From the get go, I've wanted a door from the kitchen straight to it and from the get go Ed has balked. When I re-raise the issue of that door, he'll immediately jump to my assistance with passing dishes through the window, proving how unnecessary a door would be and we do this for a while, until he forgets, or I'm in a hurry and then we go back to me carrying everything clumsily through three sets of doors and I begin to raise the issue of a direct porch entrance all over again.

Ed, come on! Roll over already!

The cheepers continue their beautiful parade through the farmette, pausing only to eat the bread I throw them...


And then it's time for me to take out Rosie and head for Snowdrop's home.

Ah, Snowdrop! How you blossom each week, each moment of your life!


(Who, me?)


I take her for a walk...


... around the small lake and we take in together the magnificent views of the big lake...



The sun is warm. It truly feels like summer. Could it be that just two months ago, the landscape was cold and brown?

We're back at Snowdrop's home. Tummy time? Yes, we have a few ounces of play left inside.


Ah, but the little one surprises us! Quite suddenly, she pushes herself up, up up up...


...and rolls right over onto her back.


And because no one can believe what just happened, she does it all over again (giving me a chance to take the above photos).

I was going to give this post a different title, something like "everything in life is circular." But when I sat down to write, the image of Snowdrop hoisting herself up and then pushing herself over to her back made me reconsider. Because even if it all seems like a repetition of past events, a little one's set of days is not just a redraw of steps taken by other babes, past or present. Snowdrop, just a day short of four months today does something unexpected and I shake my head -- say what? You did that?You are uniquely wonderful!
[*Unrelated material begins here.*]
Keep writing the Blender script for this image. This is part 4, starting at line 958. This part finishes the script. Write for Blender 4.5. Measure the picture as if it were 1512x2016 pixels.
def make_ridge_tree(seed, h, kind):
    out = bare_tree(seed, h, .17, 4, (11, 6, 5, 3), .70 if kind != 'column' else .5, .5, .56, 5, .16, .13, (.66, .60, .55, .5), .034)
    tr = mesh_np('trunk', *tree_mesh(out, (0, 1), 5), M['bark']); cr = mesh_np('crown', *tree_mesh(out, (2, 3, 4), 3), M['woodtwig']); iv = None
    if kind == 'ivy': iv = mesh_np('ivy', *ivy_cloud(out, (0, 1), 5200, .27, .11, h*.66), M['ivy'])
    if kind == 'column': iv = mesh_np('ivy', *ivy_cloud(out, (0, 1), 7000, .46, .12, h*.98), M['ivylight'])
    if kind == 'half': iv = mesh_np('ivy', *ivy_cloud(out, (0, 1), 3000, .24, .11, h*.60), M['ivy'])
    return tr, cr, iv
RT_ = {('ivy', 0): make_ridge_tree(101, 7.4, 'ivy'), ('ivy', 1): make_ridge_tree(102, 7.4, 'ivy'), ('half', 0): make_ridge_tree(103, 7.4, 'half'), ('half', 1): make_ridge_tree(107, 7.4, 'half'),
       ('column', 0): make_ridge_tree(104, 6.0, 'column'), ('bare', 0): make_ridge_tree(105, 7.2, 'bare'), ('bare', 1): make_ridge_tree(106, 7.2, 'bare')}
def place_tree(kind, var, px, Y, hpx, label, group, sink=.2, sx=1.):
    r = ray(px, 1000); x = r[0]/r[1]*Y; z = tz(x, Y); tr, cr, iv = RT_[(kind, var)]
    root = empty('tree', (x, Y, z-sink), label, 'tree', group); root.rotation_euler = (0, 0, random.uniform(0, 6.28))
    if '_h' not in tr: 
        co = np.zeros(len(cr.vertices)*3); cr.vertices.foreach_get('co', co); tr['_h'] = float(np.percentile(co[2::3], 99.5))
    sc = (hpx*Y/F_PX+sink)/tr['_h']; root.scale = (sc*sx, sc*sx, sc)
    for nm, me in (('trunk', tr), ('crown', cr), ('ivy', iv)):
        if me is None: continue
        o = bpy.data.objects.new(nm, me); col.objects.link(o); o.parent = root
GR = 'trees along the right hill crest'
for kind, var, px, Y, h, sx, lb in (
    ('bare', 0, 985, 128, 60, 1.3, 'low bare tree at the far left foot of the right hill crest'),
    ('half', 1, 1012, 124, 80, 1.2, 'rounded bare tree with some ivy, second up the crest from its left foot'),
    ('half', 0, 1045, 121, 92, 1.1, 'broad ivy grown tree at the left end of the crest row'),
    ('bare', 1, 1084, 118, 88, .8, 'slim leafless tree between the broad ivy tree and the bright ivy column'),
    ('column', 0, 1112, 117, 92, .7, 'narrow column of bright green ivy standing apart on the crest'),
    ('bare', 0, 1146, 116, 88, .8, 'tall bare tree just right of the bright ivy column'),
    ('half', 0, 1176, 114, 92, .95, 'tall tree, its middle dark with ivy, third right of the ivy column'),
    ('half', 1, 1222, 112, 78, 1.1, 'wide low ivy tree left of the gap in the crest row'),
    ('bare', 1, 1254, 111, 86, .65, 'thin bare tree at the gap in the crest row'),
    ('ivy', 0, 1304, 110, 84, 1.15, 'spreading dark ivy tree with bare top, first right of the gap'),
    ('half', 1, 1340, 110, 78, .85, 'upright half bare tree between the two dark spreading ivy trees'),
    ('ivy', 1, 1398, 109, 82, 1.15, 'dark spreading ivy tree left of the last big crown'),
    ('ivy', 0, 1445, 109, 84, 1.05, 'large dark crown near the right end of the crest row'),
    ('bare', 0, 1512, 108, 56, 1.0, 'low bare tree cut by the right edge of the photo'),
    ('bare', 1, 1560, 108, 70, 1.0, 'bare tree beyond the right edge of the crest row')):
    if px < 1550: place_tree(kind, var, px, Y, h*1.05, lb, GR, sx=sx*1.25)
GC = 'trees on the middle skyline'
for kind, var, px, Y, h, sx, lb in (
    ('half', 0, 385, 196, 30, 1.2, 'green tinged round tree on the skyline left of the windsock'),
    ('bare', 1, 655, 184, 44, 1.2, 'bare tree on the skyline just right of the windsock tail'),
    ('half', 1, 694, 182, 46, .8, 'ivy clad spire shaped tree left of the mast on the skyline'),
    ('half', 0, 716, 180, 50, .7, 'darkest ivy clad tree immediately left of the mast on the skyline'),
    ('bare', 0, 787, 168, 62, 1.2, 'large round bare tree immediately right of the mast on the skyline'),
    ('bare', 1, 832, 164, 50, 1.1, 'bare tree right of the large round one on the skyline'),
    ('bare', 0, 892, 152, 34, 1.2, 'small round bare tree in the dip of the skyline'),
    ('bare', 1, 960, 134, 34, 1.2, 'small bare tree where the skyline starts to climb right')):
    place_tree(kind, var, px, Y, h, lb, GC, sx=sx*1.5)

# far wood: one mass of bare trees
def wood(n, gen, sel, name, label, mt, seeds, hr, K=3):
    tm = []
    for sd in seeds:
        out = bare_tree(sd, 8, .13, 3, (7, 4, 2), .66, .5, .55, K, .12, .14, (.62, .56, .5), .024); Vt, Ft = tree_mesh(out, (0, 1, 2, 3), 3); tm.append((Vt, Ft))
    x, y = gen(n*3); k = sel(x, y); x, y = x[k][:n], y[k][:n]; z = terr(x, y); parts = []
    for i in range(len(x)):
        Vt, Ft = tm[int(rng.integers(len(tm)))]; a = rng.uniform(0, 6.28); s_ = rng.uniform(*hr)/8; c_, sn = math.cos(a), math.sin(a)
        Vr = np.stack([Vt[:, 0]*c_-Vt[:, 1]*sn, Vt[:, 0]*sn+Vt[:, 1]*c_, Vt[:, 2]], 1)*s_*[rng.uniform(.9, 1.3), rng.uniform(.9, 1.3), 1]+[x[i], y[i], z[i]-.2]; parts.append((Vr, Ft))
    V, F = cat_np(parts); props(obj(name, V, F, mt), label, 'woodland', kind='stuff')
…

 Back at the farmhouse, the cheepers come running when they see me coming toward them. I have a few stale doughnut pieces to give them. Oreo hangs back. He wants the food, he worries about the squirt gun. I go up to him and give him a chunk of a blueberry cake doughnut. He grunts, then throws himself at the unexpected bit of treat on the ground.


Repetitions? Maybe. But the combinations and permutations are never the same. In growing things -- be they plants, chickens or babies, you learn that nothing is ever predictable, nothing feels boring. All the more so if it's your garden or your grandchild. I say -- hey, she rolled over today! You say -- big deal... I say -- oh, indeed it is!


  1. I thought the other day when S was rolling from side to side that she would soon be rolling from back to tummy. She's on her way!

    I'm also happy to see the rapprochement developing between you and Oreo. I wish my cats were as responsive to a squirt as he. I'm afraid Chicken Mama wouldn't provide him with a happy home.

  2. I need to pay more attention to your titles here! Just noticed how totally relevant today's Roll Over, Roll Over is... and you can guess which S Pic is Pic of the Day. (Cool how she uses her fists! And puts on that "Just wait til you see this!" look.) Cheeper pics are a delight too... and the gardening shots and info... and the lake... wow! you've outdone yourself today!

  3. That last photo of the cheepers is calendar-worthy.

  4. Nope! I'm sure not saying "big deal" to Snowdrop rolling over. Yay, Snowdrop! Another accomplishment, and a roll to a new and larger world.

  5. Oh, you're so right! Every new thing for her is the FIRST TIME EVER!

    That's how it feels to her, and that's how cool it is to see.


I welcome comments, but I will not publish submissions that insult or demean, or that are posted anonymously. I am sorry to lose commenting Ocean friends who are not registered, but I want to encourage readers to submit remarks only if they feel they can stand behind their words. I do not seek a free-for-all here. I like camaraderie far more than conflict.